Thursday, October 22, 2009

Quality, Fitness, and Quality Attributes

We always say we shall provide high quality product to our customers. What does quality mean, anyway?


If you ask a programmer, I bet the answer would be “no bugs.” Is that it? Would you please define “bug”? Say, if I deliver a stone to you, and tell you there is not a single bug in it, does that count as high-quality software?


Quality is a vague concept, and could be better defined as “fitness to purpose.” If the software doesn’t help our customers achieve their purpose, how bug-free doesn’t even matter.


What is our customers’ purpose? Selling the phones, yes, but through right functionality, smooth execution, and robust performance. The functionality, or feature set, can be elicited through several proven methods, and we might discuss that later. The other two lead us to “Quality Attributes.”

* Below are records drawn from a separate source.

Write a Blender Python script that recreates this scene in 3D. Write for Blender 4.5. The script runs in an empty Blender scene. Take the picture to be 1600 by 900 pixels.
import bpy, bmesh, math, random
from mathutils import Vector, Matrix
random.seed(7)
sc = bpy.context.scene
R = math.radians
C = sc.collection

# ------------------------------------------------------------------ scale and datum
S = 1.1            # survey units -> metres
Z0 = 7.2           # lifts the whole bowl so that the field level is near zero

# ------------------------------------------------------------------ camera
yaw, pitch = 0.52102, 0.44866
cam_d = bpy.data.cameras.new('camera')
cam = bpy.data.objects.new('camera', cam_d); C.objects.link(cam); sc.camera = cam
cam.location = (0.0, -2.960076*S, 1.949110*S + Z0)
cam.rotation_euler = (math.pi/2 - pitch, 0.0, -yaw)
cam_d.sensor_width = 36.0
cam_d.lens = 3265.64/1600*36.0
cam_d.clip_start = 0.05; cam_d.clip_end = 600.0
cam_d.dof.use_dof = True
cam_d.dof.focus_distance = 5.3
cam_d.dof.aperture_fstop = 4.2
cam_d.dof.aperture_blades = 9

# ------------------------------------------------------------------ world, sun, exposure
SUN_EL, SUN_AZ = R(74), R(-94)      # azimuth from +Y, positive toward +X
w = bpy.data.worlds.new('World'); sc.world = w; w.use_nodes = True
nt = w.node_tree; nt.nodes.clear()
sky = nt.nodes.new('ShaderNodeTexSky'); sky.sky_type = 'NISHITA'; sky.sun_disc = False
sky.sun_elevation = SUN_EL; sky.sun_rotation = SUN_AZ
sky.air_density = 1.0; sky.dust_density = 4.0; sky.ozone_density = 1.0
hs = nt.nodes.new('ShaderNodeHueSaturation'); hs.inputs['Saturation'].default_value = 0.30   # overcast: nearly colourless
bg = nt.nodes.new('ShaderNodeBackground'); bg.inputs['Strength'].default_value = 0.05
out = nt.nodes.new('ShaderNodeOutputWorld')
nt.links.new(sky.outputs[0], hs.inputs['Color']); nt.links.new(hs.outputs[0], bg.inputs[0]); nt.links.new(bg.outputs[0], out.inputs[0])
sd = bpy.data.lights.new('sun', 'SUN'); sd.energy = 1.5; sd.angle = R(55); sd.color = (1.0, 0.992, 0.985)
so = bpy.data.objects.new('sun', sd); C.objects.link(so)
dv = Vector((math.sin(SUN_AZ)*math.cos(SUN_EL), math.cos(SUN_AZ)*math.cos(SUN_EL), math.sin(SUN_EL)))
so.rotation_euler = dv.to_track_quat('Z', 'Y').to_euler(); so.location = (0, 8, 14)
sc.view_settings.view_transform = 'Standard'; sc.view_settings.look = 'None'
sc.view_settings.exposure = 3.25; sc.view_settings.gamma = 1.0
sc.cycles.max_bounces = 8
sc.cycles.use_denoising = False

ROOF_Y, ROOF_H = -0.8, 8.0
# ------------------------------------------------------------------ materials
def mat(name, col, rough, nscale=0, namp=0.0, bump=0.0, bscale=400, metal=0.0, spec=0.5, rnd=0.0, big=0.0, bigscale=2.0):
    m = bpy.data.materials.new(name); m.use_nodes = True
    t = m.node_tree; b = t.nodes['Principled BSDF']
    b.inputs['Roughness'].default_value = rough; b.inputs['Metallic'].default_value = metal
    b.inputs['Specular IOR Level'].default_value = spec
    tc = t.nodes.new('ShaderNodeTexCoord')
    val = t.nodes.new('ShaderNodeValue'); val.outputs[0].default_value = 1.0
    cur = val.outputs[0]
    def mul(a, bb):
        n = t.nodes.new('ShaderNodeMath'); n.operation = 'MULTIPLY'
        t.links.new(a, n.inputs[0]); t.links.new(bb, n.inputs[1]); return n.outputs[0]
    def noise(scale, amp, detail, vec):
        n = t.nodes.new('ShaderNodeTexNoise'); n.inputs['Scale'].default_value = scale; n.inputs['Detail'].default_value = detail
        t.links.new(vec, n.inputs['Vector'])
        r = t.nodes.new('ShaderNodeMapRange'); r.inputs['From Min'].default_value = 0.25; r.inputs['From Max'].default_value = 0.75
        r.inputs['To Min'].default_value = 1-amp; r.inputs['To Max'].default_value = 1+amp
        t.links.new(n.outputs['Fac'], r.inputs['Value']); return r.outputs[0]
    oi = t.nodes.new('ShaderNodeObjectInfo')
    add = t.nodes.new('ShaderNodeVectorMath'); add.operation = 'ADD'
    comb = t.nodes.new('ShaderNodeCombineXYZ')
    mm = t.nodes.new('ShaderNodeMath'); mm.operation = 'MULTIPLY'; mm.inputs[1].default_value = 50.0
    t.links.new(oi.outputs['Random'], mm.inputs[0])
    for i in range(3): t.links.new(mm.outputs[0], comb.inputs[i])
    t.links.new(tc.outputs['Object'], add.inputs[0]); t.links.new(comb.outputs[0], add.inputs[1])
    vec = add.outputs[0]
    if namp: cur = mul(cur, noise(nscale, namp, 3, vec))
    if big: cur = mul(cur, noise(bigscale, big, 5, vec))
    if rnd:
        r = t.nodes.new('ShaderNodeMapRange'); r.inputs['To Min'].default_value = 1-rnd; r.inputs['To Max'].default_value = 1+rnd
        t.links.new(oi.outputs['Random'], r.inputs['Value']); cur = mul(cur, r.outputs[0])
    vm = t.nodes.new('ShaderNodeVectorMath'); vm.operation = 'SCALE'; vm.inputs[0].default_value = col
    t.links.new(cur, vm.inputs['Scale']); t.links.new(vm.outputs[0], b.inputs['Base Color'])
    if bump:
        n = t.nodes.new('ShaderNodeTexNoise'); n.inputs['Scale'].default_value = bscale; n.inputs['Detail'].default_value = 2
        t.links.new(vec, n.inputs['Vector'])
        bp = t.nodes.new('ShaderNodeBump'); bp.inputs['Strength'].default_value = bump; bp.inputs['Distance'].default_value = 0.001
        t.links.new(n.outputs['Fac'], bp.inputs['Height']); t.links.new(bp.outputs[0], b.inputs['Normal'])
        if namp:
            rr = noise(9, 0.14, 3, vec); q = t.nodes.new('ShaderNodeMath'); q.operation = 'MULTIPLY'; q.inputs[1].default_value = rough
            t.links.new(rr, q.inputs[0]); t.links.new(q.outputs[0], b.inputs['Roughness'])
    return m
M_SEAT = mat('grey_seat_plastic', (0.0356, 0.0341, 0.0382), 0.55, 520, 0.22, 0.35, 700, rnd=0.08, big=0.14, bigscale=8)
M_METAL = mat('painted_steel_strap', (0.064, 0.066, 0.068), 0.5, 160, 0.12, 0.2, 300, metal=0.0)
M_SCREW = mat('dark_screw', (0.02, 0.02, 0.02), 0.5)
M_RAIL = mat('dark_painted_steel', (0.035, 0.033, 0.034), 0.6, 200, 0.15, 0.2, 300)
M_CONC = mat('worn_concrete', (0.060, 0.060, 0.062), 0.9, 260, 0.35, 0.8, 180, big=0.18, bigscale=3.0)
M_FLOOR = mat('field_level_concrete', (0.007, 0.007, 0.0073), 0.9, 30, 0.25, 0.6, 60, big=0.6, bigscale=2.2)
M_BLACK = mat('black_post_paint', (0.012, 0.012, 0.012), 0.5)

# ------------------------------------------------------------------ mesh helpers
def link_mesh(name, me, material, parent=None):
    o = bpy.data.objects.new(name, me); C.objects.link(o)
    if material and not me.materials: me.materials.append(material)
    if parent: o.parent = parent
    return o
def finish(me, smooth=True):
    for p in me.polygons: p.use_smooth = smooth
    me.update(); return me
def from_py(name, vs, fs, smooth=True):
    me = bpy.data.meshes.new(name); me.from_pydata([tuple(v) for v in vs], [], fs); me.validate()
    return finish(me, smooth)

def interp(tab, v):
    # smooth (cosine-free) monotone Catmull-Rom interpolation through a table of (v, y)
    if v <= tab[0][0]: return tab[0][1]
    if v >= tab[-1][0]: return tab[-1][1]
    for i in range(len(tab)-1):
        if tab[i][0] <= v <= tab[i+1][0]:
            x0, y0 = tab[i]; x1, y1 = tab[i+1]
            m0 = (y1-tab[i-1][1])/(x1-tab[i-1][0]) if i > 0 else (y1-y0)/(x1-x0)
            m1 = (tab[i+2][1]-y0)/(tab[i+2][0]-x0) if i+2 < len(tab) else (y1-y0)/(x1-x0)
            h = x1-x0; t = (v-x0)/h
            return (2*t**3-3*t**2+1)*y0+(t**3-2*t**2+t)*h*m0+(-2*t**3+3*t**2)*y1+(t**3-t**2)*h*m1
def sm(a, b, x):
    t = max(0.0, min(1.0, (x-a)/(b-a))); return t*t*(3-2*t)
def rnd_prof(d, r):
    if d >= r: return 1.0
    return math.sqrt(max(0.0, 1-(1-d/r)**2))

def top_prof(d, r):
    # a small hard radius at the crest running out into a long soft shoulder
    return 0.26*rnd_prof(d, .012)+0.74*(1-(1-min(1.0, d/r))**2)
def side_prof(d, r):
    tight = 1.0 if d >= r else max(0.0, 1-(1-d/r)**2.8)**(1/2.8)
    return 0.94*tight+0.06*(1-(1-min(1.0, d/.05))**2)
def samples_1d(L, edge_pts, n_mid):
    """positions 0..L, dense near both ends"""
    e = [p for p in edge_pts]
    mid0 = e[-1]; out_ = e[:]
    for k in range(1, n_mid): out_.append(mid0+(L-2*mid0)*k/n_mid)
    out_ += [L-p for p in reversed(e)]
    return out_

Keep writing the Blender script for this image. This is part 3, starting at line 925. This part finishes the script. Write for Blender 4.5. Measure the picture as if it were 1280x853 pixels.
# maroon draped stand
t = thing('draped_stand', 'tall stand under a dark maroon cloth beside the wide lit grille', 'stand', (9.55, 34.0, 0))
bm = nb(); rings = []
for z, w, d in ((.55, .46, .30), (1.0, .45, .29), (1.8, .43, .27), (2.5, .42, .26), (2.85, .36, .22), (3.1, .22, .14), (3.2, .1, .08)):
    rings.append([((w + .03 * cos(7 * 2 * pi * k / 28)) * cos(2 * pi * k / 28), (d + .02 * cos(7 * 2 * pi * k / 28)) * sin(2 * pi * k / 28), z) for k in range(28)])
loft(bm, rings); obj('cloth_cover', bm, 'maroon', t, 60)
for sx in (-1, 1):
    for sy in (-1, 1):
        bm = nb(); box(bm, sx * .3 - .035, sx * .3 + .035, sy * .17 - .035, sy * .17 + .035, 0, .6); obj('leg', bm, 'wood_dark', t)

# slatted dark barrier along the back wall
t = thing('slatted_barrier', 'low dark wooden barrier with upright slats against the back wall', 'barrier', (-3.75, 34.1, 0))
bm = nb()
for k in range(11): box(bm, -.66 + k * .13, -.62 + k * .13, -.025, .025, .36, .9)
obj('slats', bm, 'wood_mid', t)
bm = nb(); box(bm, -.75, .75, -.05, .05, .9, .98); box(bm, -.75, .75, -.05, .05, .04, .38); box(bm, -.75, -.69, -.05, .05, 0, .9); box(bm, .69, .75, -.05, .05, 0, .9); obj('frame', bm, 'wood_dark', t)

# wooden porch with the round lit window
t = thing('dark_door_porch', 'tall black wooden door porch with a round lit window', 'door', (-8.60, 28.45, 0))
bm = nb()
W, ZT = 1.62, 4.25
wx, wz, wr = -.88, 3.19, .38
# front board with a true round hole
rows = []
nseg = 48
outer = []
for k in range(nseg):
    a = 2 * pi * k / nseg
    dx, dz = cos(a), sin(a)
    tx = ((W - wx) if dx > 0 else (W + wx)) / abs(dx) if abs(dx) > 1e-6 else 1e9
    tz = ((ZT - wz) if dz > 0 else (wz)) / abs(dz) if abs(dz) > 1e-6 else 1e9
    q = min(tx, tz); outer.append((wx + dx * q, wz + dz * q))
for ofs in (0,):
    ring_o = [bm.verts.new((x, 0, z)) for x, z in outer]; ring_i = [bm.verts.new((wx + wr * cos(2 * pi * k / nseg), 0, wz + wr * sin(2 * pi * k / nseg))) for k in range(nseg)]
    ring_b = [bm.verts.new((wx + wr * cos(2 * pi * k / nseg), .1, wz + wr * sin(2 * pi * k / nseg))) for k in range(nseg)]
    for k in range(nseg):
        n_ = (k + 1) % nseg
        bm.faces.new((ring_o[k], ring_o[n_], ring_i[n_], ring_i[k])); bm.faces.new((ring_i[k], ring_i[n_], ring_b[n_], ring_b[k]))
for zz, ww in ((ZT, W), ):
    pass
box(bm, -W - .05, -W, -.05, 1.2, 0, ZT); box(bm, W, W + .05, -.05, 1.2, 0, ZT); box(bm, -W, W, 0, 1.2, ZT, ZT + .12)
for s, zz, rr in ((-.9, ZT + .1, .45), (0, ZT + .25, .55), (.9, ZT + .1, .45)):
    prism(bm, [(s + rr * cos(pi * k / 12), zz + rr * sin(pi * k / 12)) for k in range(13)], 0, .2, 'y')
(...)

Quality Attributes cover all those vague items we usually use to describe a software system. Some of the common ones are listed here:





  • Extensibility: how difficult it is to extend the feature set


  • Maintainability: how difficult it is to fix a bug in it


  • Performance: how fast it is


  • Robustness: how strong it is when abused


  • Usability: how easy it is to use the system


  • Capacity: how many requests it can handle


One major goal of requirement elicitation phase of the project would be to nail down use cases for these “-ilities.” For example, usability can be defined as how much time or how many key strokes it would take a novice user to accomplish a certain task.


How important these Quality Attributes, or the requirements describing them, are? I’d say very important, because our architecture would be decided by them.